The debate about whether you need to design a mobile experience for consumers has been settled. With Google’s algorithmic changes last year that favor mobile-ready sites and the fact that the majority of adults use smartphones, if you have not yet optimized your site’s mobile user experience, do so now. As you build and improve your mobile user experience, remember that mobile isn’t a new or separate avenue of ecommerce; it’s an integral part of the consumer journey that provides new opportunities to personalize a shopper’s experience. It allows you to strengthen the relationship between them and your brand. As you plan your mobile engagement strategy, consider utilizing the following four tactics:
- Social engagement rewards
- Make email contact mobile-friendly
- Utilize mobile-ready interactive ads
- Craft your strategy for how customers use mobile today, but consider how to respond to future technology
Encourage Social Sharing
Consumers are already engaging heavily with social media via mobile. With devices constantly in hand, sending incessant notifications to interact, the average adult spends significant screen time on their phone. Capitalize on this this level of interaction by adopting strategies to capture consumer attention while they are on their mobile devices.
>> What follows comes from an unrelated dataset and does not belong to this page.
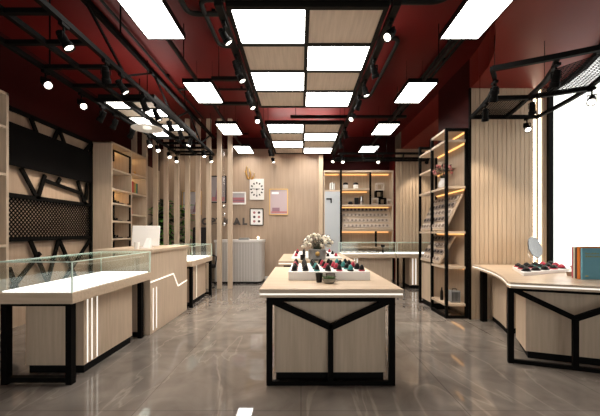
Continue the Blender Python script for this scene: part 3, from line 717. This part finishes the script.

As previously discussed on this blog, reviews provide unique content that helps with SEO and building consumer trust. But they have the added benefit of drawing people in via social networks. Mobile devices have become an important method for consumers to find recommendations and discover new product. This is both because shoppers browse reviews while in-store (showrooming) but also because they rely increasingly on their social networks for product suggestions and insight. Millennials in particular place more trust in peer opinions posted on social media than in product descriptions supplied by ecommerce retailers.
Offering an engagement-based rewards plan can capitalize on both of these trends. It generates SEO-friendly content, like reviews, that builds trust and engagement. By rewarding customers for sharing products and reviews via social media, you reach their social networks and benefit from the credibility a peer recommendation provides. The more ways you offer customers to engage – by connecting on social media, ‘checking in’ when visiting brick and mortar retail locations, sharing purchase via social media, adding items to wish lists or registries – the more opportunities to expand your brand’s visibility and customer base.
Make Email Mobile
With the average U.S. consumer spending 5 or more hours a day on their smartphone, it’s likely they will access emails from your business via their mobile device. Taking the time to consider the unique mobile experience provides you an opportunity to better engage customers based on how they engage with your site. Develop a strategy that reflects the different ways people consume email on mobile as compare to via desktop or other device. Often, reading email on mobile means a quick scan to capture essential information before clicking away. How can your marketing strategy encourage longer interactions that lead to conversions? Thoughtful personalization will catch consumer attention and boost sales.
Use Interactive Ads
Smartphones are becoming the primary screen for consumers. As Erika Maguire explains, “consumers are now more powerful than ever. Their always-connected status and ability to find information in seconds puts them in control of their own experience, and this trend has forced marketers to rethink how they engage and connect with their customers.” No longer can you put up a site and trust that consumers will find it and the products they want – and purchase those products from you – without any intervention on your part. Fortunately, there are great new tools to capture customer attention.
Connected consumers want to engage with your brand on their terms, so consider ways you can both attract and retain their attention while they’re using their mobile device. Interactive video is one way to achieve this. According to Brett Relander, interactive ads are a growing trend for user acquisition in the mobile sector; they require the consumer to take some kind of action which can result in more meaningful data than other ads users view passively. The customer is more engaged by virtue of the interaction and you can glean more useful data about their shopping and purchase preferences.
Build for Today, Plan for Tomorrow
When planning mobile strategy, it can be useful to design for behavior, rather than screen size. Consumers use smartphones for shorter, more focused tasks like price comparisons and reading reviews. This should factor into how you attempt to catch their attention now, but not at the expense of how you might engage with them in the future. How consumers use mobile today is as different as how they used desktops five years ago, and as different from how they will use desktop, mobile, or wearables five years from now. As mentioned above, these different shopping channels won’t be mutually exclusive, but part of a broader consumer journey. Take both past habits and possible future trends into consideration as you build your strategy for the near term.
Give mobile users the best possible experience for the device they’re using to access your site, whether desktop, mobile, or – one day – wearable. Take the time to consider how they want to interact with your business and provide a tailored experience to match their behavior on each platform – both during the browsing and searching process and in follow-up communication. Use the power of social and interactive media to foster relationships with consumers – reward them for connecting with you, for building community around your brand, and leverage the data you collect from interactive ads to better craft their mobile experience. Lastly, consider how you can plan for consumer behavior in the future; utilize cross-device tracking to capture the customer journey to understand how and when they’re using various devices. This can provide insight into how you might engage or incentivise customers who are using multiple devices simultaneously, and plan for what the future of mobile ecommerce will look like.